**Supplied material:**
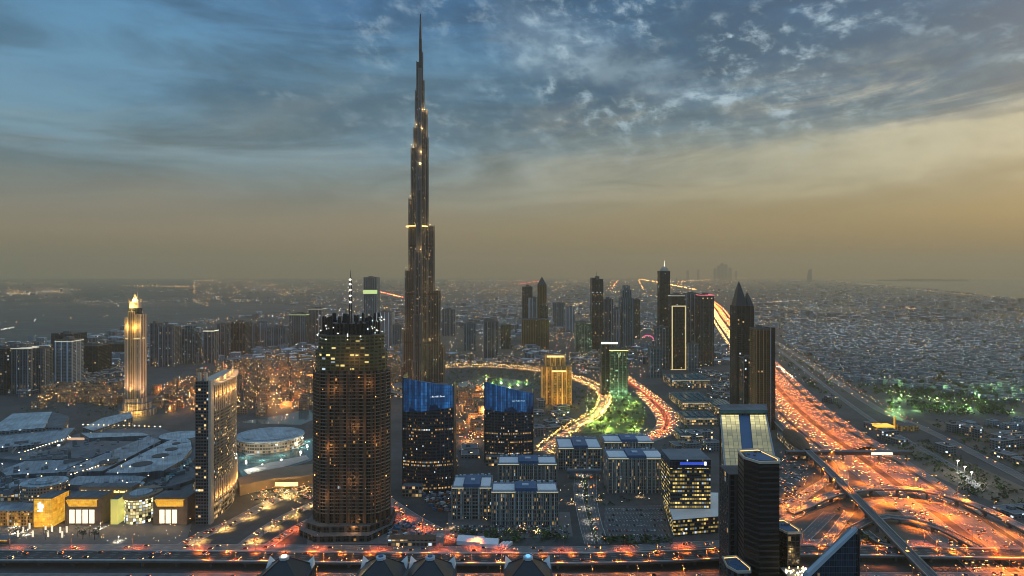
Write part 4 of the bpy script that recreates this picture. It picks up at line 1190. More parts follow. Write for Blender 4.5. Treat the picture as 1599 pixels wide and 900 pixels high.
# ------------------------------------------------------------------ office square
def office(label, xl, xr, yroof, Hh, depth, Yf, mid=(.36, .68), rows=True, core=True):
    """low office block: framed facade, pale roof decks either side of a blue atrium roof"""
    x0, x1 = AT(xl, Yf), AT(xr, Yf); w = x1 - x0
    rt = thing('office_block', label, 'office block', ((x0 + x1) / 2, Yf + depth / 2, 0))
    b = MB(); b.box(x0, x1, Yf, Yf + depth, 0, Hh, 0, 1, bottom=False); b.build('facade', [M[R.choice(('f_emaar', 'f_emaar2'))], M['roofblue2']], rt)
    c = MB()
    for t in [0, .12, .26, mid[0], .5, mid[1], .78, .9, 1]:
        x = x0 + w * t; c.box(x - .5, x + .5, Yf - 1.3, Yf - .003, 0, Hh + .5, 0)
    for z_ in (4.5, Hh * .45, Hh - 1.6): c.box(x0 - .5, x1 + .5, Yf - .9, Yf - .004, z_, z_ + .7, 0)
    c.build('frame', M['officeframe'], rt)
    d = MB(); d.box(x0 + 1.5, x0 + w * mid[0] - 1, Yf + 3, Yf + depth * .7, Hh + .004, Hh + 1.2, 0); d.build('roof_deck', M['roofwhite'], rt)
    d = MB(); d.box(x0 + w * mid[1] + 1, x1 - 1.5, Yf + 3, Yf + depth * .7, Hh + .004, Hh + 1.2, 0); d.build('roof_deck', M['roofwhite'], rt)
    e = MB(); e.box(x0 + w * mid[0], x0 + w * mid[1], Yf + 1.5, Yf + depth * .8, Hh + .004, Hh + 3.2, 0); at_ = e.build('atrium_roof', M['roofblue'], rt)
    p = MB(); p.box(x0 + w * .46, x0 + w * .56, Yf + depth * .3, Yf + depth * .45, Hh + 3.203, Hh + 4.4, 0); sub(p.build('skylight', M['roofpale'], rt), at_)
    for q_ in range(10):
        x = x0 + (.03 + .095 * q_) * w; y_ = Yf + depth * R.uniform(.82, .9); p = MB(); p.box(x, x + R.uniform(1.2, .075 * w), y_, y_ + R.uniform(1.5, 3), Hh + .004, Hh + R.uniform(1.5, 3), 0); p.build('plant_box', M['roofpale'], rt)
    for a_, c_ in ((x0, x0 + w * mid[0]), (x0 + w * mid[1], x1)):
        g_ = MB(); g_.box(a_, c_, Yf - 1.9, Yf - 1.35, Hh - .4, Hh + .3, 0); g_.build('eave_light', M['eave'], rt)
    return rt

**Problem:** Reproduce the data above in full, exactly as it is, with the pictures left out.

**Task result:**
Write part 4 of the bpy script that recreates this picture. It picks up at line 1190. More parts follow. Write for Blender 4.5. Treat the picture as 1599 pixels wide and 900 pixels high.
# ------------------------------------------------------------------ office square
def office(label, xl, xr, yroof, Hh, depth, Yf, mid=(.36, .68), rows=True, core=True):
    """low office block: framed facade, pale roof decks either side of a blue atrium roof"""
    x0, x1 = AT(xl, Yf), AT(xr, Yf); w = x1 - x0
    rt = thing('office_block', label, 'office block', ((x0 + x1) / 2, Yf + depth / 2, 0))
    b = MB(); b.box(x0, x1, Yf, Yf + depth, 0, Hh, 0, 1, bottom=False); b.build('facade', [M[R.choice(('f_emaar', 'f_emaar2'))], M['roofblue2']], rt)
    c = MB()
    for t in [0, .12, .26, mid[0], .5, mid[1], .78, .9, 1]:
        x = x0 + w * t; c.box(x - .5, x + .5, Yf - 1.3, Yf - .003, 0, Hh + .5, 0)
    for z_ in (4.5, Hh * .45, Hh - 1.6): c.box(x0 - .5, x1 + .5, Yf - .9, Yf - .004, z_, z_ + .7, 0)
    c.build('frame', M['officeframe'], rt)
    d = MB(); d.box(x0 + 1.5, x0 + w * mid[0] - 1, Yf + 3, Yf + depth * .7, Hh + .004, Hh + 1.2, 0); d.build('roof_deck', M['roofwhite'], rt)
    d = MB(); d.box(x0 + w * mid[1] + 1, x1 - 1.5, Yf + 3, Yf + depth * .7, Hh + .004, Hh + 1.2, 0); d.build('roof_deck', M['roofwhite'], rt)
    e = MB(); e.box(x0 + w * mid[0], x0 + w * mid[1], Yf + 1.5, Yf + depth * .8, Hh + .004, Hh + 3.2, 0); at_ = e.build('atrium_roof', M['roofblue'], rt)
    p = MB(); p.box(x0 + w * .46, x0 + w * .56, Yf + depth * .3, Yf + depth * .45, Hh + 3.203, Hh + 4.4, 0); sub(p.build('skylight', M['roofpale'], rt), at_)
    for q_ in range(10):
        x = x0 + (.03 + .095 * q_) * w; y_ = Yf + depth * R.uniform(.82, .9); p = MB(); p.box(x, x + R.uniform(1.2, .075 * w), y_, y_ + R.uniform(1.5, 3), Hh + .004, Hh + R.uniform(1.5, 3), 0); p.build('plant_box', M['roofpale'], rt)
    for a_, c_ in ((x0, x0 + w * mid[0]), (x0 + w * mid[1], x1)):
        g_ = MB(); g_.box(a_, c_, Yf - 1.9, Yf - 1.35, Hh - .4, Hh + .3, 0); g_.build('eave_light', M['eave'], rt)
    return rt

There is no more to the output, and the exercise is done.